May 29, 2009

Item Numbering Schemes

What's in a name?

Well, the answer depends on who you ask. There are myriad ways of numbering items and all kinds of factors go into deciding how a company should go about this very basic of tasks in their day to day operations. Let's take a look at what the options are, and what that means for your enterprise applications.

The following list of numbering schemes represents an ascending level of intelligence in item numbers - in other words, how much you can tell about the item by just reading the item number. It also often represents an ascending level of complexity in managing item numbers, as well as an ascending order of the length of the item number –
• Dumb numbers – plain, sequential numbers, generally with a fixed number of digits
• Alphanumerics - one level of intelligence higher than dumb numbers, these are basically composed of an alphabetical prefix (generally indicating a product type) followed by a dumb number
• Simple composite item numbers - the next level of intelligence consists of numbers in a hyphenated composite format where one segment indicates a product family and the other segment is a running sequence
• Intelligent item numbers - a multi-segment item number where each segment indicates some characteristic of the item such as item family, sourcing type, storage location, etc.

Which item numbering scheme is right for a company depends on a number of factors.
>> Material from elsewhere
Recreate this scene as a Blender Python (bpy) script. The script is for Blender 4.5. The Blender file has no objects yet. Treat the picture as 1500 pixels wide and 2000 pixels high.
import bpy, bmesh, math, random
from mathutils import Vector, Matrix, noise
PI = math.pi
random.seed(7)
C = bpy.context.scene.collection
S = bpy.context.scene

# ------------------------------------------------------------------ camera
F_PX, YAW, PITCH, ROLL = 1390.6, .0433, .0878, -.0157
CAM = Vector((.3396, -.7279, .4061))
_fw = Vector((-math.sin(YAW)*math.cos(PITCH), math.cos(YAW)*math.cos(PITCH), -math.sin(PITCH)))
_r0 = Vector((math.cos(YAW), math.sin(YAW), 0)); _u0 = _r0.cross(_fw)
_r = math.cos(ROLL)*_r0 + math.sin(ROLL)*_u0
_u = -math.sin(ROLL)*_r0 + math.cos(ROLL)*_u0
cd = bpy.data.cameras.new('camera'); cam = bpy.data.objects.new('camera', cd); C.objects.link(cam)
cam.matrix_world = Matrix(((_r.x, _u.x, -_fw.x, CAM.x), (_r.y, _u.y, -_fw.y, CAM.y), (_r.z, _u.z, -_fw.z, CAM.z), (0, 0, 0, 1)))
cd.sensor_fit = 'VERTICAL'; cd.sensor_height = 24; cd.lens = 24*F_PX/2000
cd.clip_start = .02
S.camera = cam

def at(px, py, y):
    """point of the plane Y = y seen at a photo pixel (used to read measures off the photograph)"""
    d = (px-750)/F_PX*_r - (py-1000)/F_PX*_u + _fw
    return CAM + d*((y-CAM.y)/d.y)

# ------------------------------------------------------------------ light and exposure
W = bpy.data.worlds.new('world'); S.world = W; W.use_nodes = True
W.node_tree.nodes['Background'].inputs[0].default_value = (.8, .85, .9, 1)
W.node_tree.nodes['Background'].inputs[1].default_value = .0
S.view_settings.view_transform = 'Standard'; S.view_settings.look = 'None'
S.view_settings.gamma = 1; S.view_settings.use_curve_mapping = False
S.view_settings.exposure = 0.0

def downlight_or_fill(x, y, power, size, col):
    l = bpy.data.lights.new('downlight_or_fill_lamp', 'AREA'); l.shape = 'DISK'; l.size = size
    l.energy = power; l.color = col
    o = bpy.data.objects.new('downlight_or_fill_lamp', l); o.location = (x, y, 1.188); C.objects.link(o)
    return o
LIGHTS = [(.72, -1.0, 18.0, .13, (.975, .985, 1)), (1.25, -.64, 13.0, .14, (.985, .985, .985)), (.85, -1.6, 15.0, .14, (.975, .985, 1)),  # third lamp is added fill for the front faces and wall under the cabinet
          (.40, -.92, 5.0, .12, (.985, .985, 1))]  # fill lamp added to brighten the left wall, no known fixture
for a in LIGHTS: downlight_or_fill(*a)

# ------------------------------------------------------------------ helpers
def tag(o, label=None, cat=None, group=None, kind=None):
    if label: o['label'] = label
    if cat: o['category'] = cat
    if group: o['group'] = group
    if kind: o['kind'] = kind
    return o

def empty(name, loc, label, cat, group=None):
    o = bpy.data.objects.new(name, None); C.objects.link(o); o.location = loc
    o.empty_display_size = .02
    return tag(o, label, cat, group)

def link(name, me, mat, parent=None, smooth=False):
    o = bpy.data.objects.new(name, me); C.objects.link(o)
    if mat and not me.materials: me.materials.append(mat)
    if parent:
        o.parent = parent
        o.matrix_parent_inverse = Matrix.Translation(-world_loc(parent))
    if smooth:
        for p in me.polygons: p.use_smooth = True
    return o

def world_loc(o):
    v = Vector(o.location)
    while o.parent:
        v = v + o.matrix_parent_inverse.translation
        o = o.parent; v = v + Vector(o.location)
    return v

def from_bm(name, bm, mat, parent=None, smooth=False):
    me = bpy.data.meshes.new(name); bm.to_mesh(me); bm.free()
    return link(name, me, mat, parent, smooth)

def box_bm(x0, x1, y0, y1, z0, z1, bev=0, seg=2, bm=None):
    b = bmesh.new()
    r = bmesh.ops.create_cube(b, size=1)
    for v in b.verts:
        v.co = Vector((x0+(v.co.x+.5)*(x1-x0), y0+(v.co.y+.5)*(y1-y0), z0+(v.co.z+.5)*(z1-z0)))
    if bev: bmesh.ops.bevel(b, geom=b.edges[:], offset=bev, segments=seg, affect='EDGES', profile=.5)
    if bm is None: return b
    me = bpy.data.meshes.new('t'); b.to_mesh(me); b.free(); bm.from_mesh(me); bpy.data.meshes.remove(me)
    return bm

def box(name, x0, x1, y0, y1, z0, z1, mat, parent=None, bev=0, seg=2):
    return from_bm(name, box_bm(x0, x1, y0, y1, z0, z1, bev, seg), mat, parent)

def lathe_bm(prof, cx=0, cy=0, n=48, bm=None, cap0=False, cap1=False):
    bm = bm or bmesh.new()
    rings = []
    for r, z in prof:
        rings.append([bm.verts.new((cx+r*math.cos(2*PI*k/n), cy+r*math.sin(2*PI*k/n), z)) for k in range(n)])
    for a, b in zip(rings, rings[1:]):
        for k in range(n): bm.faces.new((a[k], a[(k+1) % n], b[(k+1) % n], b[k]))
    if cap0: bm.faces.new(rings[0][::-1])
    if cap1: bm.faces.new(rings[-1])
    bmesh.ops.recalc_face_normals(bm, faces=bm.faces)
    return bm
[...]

For example, for a hi-tech manufacturing organization, where a lot of items are ordered via electronic purchase orders, stocked and assembled by automated bots, nothing more than a dumb number is necessary. However, in the same industry, a company that manufactures a lot of consumer products and has to stock spares for many generations of products, may find a composite item number (that can indicate a revision etc) a lot more useful.

At the other extreme is a job shop or industrial manufacturing organization (such as aircraft engine or heavy machine manufacturing), where visual identification of items on the shop floor is part of the daily picking and assembly operations. In such a case, it is essential for the item numbering scheme to be somewhat or highly intelligent so that the shop floor worker can immediately spot if he has picked a slightly different or incompatible item.

Alternatively, a combination of dumb and intelligent item numbering may be utilized. In my first job as a cost accountant, which was 30+ years ago, our finished products were identified with a dumb number but the raw materials components utilized intelligence in the numbering. In fact, I can still remember what 254-125-25-04 represented. This was flat bar, 1.25” wide x .25” thick, in 6061-T6 aluminum. In an environment that stocked many, many different types of raw stock, intelligence in the raw materials numbering scheme was extremely helpful in identifying the material on the rack. The finished goods products were identified by labels applied to a mounting flange, so intelligence in the numbering scheme was not a requirement.

As you can see, there is no right answer to what the best item numbering scheme is. It really depends on the nature of your business and how you need to identify your products. What is important is utilizing the best scheme for your business, which means gathering information from all the stakeholders in your company and arriving at the best compromise scheme that satisfies most of the stakeholder requirements.